Santiago Hidalgo tiene 18 años y la rompe. Es una de las grandes promesas de Independiente y fue uno de los pocos atrevidos en esa caldera que fue el Ricardo Enrique Bochini el domingo, ante Instituto. Unas 38 mil personas -según cifras oficiales- en un estadio con capacidad para casi 53 mil. Pura presión. Hinchas que cantan que hay que poner huevos y transpirar la camiseta porque no juegan con nadie. Silbidos cada vez que alguno da un mal pase o no llega a una pelota. Hidalgo entró cuando faltaban 20 minutos para el final por Martín Cauteruccio (35 años), autor de los dos goles del Rojo en el primer tiempo. Cauteruccio llegó para hacer goles en estos tiempos de sequía. Recién ahora pudo colmar las expectativas. Pero no alcanzó: Independiente ganaba 2 a 0 y terminó 2 a 2. Pudo ganar, pudo perder. Al final, empató y se fue silbado.
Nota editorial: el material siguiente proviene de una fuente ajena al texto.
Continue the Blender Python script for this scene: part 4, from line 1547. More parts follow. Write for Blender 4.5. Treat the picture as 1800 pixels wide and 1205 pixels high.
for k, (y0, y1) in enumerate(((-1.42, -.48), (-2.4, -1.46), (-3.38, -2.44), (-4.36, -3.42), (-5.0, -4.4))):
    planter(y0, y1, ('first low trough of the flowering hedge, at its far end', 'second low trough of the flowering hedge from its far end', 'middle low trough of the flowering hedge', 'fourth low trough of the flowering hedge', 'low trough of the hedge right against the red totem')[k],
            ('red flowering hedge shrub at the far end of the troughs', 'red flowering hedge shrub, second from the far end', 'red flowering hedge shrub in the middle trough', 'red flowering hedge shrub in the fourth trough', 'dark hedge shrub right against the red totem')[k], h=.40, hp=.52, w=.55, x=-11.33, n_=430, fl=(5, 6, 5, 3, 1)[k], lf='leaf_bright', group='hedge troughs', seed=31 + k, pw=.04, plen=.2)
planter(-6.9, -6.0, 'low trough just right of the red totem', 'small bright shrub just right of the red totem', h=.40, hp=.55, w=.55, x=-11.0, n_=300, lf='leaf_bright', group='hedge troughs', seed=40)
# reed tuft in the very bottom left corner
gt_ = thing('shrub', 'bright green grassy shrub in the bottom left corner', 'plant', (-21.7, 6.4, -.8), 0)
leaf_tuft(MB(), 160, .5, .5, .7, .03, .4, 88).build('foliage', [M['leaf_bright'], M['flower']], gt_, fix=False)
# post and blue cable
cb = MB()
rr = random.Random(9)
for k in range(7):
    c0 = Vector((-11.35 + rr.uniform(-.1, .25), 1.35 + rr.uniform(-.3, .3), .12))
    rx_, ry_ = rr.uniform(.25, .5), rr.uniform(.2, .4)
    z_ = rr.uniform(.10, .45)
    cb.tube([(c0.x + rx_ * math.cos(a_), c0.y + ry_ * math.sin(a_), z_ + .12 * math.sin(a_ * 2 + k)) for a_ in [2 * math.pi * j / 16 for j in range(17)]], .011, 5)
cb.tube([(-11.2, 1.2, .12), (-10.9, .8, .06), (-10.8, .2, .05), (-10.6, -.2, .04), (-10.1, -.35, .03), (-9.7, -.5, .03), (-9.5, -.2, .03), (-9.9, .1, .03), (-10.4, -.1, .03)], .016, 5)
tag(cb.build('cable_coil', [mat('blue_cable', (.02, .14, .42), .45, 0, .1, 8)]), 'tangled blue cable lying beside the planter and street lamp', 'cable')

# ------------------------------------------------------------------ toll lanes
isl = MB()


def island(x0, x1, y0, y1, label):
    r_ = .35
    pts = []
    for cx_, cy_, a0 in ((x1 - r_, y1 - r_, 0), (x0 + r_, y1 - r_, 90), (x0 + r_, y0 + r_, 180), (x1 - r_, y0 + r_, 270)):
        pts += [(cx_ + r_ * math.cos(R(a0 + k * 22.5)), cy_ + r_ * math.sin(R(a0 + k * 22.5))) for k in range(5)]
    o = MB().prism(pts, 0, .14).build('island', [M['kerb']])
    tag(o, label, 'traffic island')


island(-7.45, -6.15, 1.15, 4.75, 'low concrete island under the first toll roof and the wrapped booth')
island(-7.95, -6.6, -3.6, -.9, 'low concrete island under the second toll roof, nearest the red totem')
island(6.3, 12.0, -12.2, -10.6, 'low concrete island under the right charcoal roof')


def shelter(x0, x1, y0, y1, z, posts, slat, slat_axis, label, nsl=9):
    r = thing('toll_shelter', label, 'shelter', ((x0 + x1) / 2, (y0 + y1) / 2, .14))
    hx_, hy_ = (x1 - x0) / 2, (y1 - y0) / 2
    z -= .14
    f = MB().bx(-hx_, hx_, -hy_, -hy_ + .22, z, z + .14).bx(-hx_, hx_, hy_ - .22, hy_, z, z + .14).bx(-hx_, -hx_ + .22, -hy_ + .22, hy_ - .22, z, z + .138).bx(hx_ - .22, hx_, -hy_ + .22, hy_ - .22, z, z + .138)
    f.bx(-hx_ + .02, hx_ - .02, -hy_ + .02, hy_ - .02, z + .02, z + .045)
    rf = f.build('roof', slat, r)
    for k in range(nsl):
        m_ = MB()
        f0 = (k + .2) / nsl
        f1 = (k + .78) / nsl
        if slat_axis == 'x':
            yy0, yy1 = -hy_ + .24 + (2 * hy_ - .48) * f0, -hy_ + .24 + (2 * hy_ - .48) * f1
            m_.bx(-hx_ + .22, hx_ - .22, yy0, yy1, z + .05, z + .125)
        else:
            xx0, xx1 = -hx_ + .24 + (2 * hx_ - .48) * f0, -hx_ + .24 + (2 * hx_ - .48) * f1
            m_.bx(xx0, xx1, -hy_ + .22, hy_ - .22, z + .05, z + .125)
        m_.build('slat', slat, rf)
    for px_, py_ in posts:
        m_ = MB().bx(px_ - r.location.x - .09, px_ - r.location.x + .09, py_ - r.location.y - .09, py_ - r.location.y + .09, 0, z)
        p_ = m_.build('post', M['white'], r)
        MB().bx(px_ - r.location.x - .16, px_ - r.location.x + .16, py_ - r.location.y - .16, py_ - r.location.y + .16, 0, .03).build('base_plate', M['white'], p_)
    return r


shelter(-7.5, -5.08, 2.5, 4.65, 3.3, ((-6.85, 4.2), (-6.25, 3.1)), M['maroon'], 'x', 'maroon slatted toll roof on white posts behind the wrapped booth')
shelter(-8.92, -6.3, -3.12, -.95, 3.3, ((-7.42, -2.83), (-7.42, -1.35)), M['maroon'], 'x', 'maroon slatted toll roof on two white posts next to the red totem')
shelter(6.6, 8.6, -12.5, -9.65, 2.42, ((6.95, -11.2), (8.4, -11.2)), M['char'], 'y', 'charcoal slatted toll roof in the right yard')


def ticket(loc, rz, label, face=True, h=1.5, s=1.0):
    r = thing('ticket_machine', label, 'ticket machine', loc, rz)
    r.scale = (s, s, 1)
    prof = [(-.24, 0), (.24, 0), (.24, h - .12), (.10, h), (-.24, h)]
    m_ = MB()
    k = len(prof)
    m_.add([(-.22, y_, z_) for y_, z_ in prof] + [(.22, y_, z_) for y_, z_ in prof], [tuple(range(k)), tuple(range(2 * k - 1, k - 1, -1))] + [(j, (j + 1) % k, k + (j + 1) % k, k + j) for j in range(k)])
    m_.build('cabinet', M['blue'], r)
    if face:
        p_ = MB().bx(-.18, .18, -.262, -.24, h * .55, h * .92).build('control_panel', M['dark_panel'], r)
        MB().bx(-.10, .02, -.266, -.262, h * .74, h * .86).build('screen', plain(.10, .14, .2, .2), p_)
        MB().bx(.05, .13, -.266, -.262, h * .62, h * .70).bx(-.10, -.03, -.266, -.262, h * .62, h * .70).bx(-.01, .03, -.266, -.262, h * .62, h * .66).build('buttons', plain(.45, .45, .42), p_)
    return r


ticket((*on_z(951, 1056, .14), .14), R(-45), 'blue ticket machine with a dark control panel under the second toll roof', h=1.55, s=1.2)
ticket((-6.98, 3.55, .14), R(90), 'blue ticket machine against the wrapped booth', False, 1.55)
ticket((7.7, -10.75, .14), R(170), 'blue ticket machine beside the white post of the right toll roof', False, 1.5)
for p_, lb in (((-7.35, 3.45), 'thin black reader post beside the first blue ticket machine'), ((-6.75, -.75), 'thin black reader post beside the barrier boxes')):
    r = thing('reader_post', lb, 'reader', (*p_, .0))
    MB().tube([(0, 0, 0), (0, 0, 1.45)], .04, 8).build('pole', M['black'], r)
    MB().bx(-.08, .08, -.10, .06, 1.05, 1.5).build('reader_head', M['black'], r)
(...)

Es notable cómo se caen los jugadores de Independiente al recibir un gol. Se percibe en su forma de moverse en la cancha cuánto sienten la presión. No todos la resisten. Porque el Rojo jugó muy bien hasta que Adrián Martínez puso el 2-1. Hasta ahí, el partido fue del local. Hubo toques, gambetas y hasta tiros al arco, una de las falencias que tenía hasta ahora. Fue su mejor partido del torneo. Pero hay un gol y aparecen los nervios. Los jugadores se equivocan, se alejan de la pelota, se la sacan de encima. Ya no encaran ni patean al arco. Juegan para atrás, con el riesgo que eso significa. Algunos optan por una patada, la forma más sencilla de demostrar garra.
También está el hincha, impaciente. El gol de Instituto cambió el ambiente. De la euforia se pasó al insulto. Los supera el miedo a no ganar o, directamente, a perder. De los tres partidos jugados en Avellaneda, el Rojo no pudo ganar ninguno. En su primera presentación, con 42 mil personas y una expectativa tremenda, perdió 2 a 1 con Platense; en la segunda, con una convocatoria similar, cayó 2 a 0 ante Defensa y Justicia, que le hizo precio.
¿Cómo pueden pibes que recién asoman a Primera jugar en semejante ambiente? El director técnico, Leandro Stillitano, en la cuerda floja, pidió paciencia. Y avisó: “Terminamos jugando con chicos de las inferiores”.
No hay dudas de que el equipo necesita una ayuda en lo mental. Desde el club, le dicen a Página/12: “El plantel tiene un psicólogo que empezó este año. Conoce a la mayoría de los jugadores porque estuvo con ellos en inferiores”. Stillitano habló de ese mismo problema. Pero pasa el tiempo y no se ven avances.
Hay esperanza a partir de jugadores como Mateo Barcia (22 años), Matías Giménez (23), Nicolás Vallejo (19), Rodrigo Márquez (21), Tomás Pozzo (22) y el mencionado Hidalgo. La llegada de Rodrigo Rey al arco fue un acierto: tuvo atajadas enormes ante Instituto. Habrá que ver si se consolidan en su nivel Patricio Ostachuk, Sergio Barreto y Ayrton Costa. E Iván Marcone. Las cosas con Juanito Cazares, que no fue titular, están rotas. Fue el único silbado cuando lo mencionó la voz del estadio y su nivel no es bueno, más allá de algún esporádico pase. Difícil rompecabezas tiene por delante Stillitano.
Sus hinchas sufren por impotencia. Porque ven al equipo y entienden que eso es todo lo que hay. Dura realidad para un club acostumbrado a grandes gestas, títulos y jugadores brillantes. Tal vez sea cuestión de entender que aquellos tiempos se terminaron; no sólo para los del Rojo sino para el fútbol argentino en general. Alcanza con ver cualquier partido del ámbito local. No hay un equipo consolidado que juegue bien y sea efectivo. Boca está entre los de arriba porque gana pero no porque juegue en un buen nivel. Lo mismo San Lorenzo y hasta River. Tal vez algunas excepciones, como Racing, Argentinos Juniors o Defensa y Justicia. Pero no más.
En el fútbol de los campeones del mundo juegan aquellos que pegan la vuelta, las promesas a las que hay que esperar y otros que no pasan la media. Ese es el fútbol que tenemos.